--- begin ---

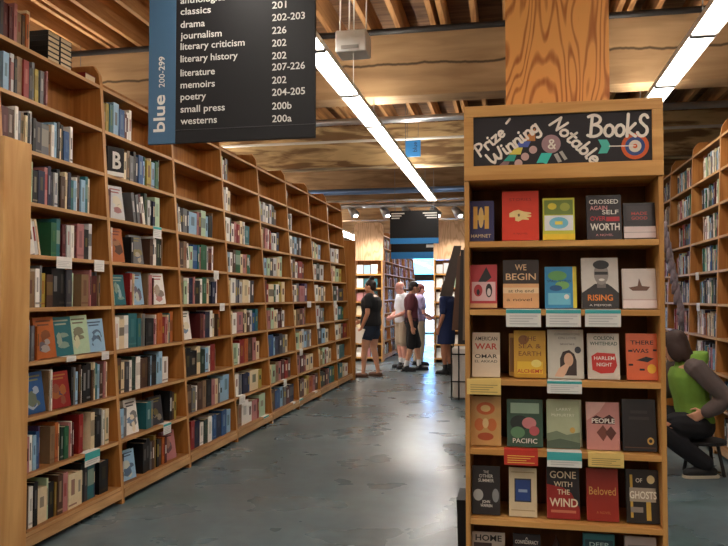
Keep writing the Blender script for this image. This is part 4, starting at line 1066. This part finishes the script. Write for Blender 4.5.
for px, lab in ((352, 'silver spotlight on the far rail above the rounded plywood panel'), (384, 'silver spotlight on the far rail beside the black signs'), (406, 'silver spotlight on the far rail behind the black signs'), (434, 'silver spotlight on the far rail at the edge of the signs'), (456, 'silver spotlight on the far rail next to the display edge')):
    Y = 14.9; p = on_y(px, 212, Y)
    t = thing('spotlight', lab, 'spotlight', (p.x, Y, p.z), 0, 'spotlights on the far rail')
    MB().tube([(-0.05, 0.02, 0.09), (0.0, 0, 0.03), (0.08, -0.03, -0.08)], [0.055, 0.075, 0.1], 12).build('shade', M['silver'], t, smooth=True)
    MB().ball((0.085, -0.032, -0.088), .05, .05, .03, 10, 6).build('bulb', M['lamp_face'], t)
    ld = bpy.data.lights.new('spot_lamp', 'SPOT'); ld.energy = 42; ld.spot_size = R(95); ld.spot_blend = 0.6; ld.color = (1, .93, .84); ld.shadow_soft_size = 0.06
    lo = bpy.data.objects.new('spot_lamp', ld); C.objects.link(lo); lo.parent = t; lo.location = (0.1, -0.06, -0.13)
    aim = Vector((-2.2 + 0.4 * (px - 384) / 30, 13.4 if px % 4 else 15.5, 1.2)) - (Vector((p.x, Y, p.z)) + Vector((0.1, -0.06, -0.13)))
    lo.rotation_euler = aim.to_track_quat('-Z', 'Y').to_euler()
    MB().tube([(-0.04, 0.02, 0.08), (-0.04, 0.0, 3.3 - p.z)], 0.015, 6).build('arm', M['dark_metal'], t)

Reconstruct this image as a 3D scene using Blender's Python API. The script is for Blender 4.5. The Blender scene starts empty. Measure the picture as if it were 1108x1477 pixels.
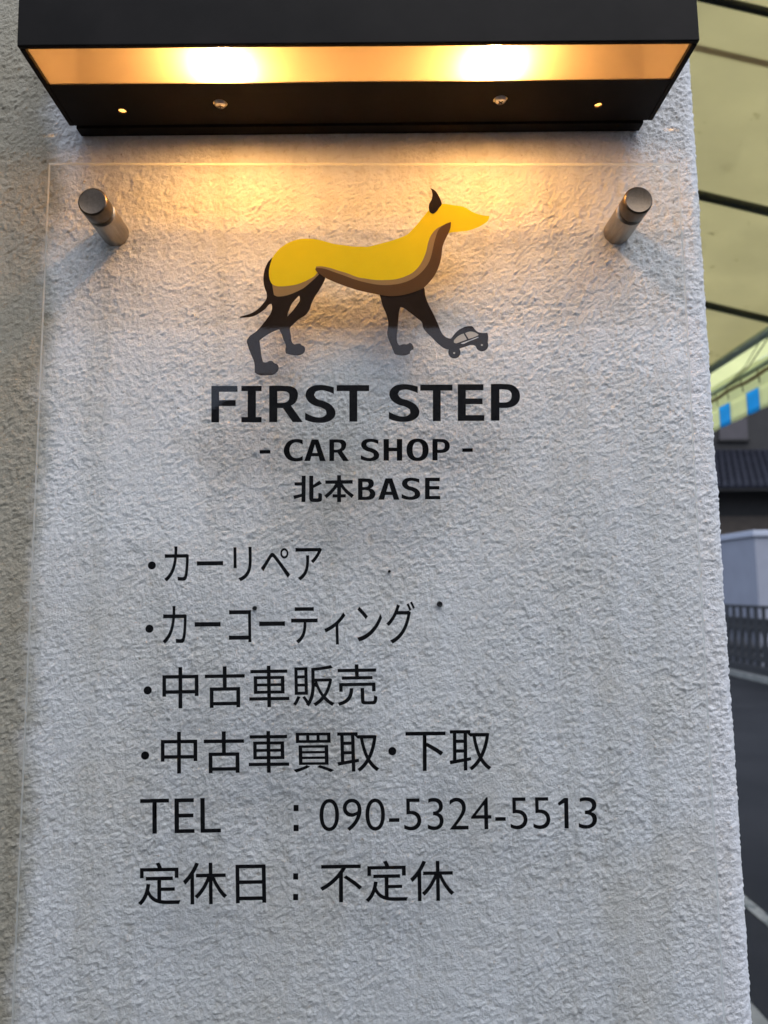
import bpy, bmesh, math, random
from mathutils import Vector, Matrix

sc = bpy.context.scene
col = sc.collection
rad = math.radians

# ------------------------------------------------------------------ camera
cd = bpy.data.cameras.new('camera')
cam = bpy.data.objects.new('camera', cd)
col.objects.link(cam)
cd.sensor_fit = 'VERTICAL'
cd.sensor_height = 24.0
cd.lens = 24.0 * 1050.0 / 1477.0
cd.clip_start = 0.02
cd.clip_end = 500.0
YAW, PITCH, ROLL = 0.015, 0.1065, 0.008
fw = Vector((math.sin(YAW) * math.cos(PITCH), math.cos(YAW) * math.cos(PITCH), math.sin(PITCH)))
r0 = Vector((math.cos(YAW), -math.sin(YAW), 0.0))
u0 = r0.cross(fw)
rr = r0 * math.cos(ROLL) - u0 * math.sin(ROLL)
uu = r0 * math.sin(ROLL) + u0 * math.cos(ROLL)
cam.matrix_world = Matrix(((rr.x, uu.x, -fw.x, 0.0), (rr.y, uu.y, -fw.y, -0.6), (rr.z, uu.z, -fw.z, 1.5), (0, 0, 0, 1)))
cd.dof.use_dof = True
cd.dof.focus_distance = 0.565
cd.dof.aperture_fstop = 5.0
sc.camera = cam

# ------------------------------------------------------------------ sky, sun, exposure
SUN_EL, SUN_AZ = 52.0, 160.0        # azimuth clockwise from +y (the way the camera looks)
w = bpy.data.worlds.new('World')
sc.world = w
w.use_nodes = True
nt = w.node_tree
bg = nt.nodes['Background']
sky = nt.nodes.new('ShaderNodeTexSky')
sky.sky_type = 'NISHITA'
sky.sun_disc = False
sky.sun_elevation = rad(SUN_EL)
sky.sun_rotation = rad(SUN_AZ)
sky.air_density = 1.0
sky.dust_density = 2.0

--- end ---

> TASK GOAL: Repeat word for word the lines above, from the first entry through the line containing "rad = math.radians", with both ends kept and the pictures dropped.

> WRITTEN ANSWER:
Keep writing the Blender script for this image. This is part 4, starting at line 1066. This part finishes the script. Write for Blender 4.5.
for px, lab in ((352, 'silver spotlight on the far rail above the rounded plywood panel'), (384, 'silver spotlight on the far rail beside the black signs'), (406, 'silver spotlight on the far rail behind the black signs'), (434, 'silver spotlight on the far rail at the edge of the signs'), (456, 'silver spotlight on the far rail next to the display edge')):
    Y = 14.9; p = on_y(px, 212, Y)
    t = thing('spotlight', lab, 'spotlight', (p.x, Y, p.z), 0, 'spotlights on the far rail')
    MB().tube([(-0.05, 0.02, 0.09), (0.0, 0, 0.03), (0.08, -0.03, -0.08)], [0.055, 0.075, 0.1], 12).build('shade', M['silver'], t, smooth=True)
    MB().ball((0.085, -0.032, -0.088), .05, .05, .03, 10, 6).build('bulb', M['lamp_face'], t)
    ld = bpy.data.lights.new('spot_lamp', 'SPOT'); ld.energy = 42; ld.spot_size = R(95); ld.spot_blend = 0.6; ld.color = (1, .93, .84); ld.shadow_soft_size = 0.06
    lo = bpy.data.objects.new('spot_lamp', ld); C.objects.link(lo); lo.parent = t; lo.location = (0.1, -0.06, -0.13)
    aim = Vector((-2.2 + 0.4 * (px - 384) / 30, 13.4 if px % 4 else 15.5, 1.2)) - (Vector((p.x, Y, p.z)) + Vector((0.1, -0.06, -0.13)))
    lo.rotation_euler = aim.to_track_quat('-Z', 'Y').to_euler()
    MB().tube([(-0.04, 0.02, 0.08), (-0.04, 0.0, 3.3 - p.z)], 0.015, 6).build('arm', M['dark_metal'], t)

Reconstruct this image as a 3D scene using Blender's Python API. The script is for Blender 4.5. The Blender scene starts empty. Measure the picture as if it were 1108x1477 pixels.
import bpy, bmesh, math, random
from mathutils import Vector, Matrix

sc = bpy.context.scene
col = sc.collection
rad = math.radians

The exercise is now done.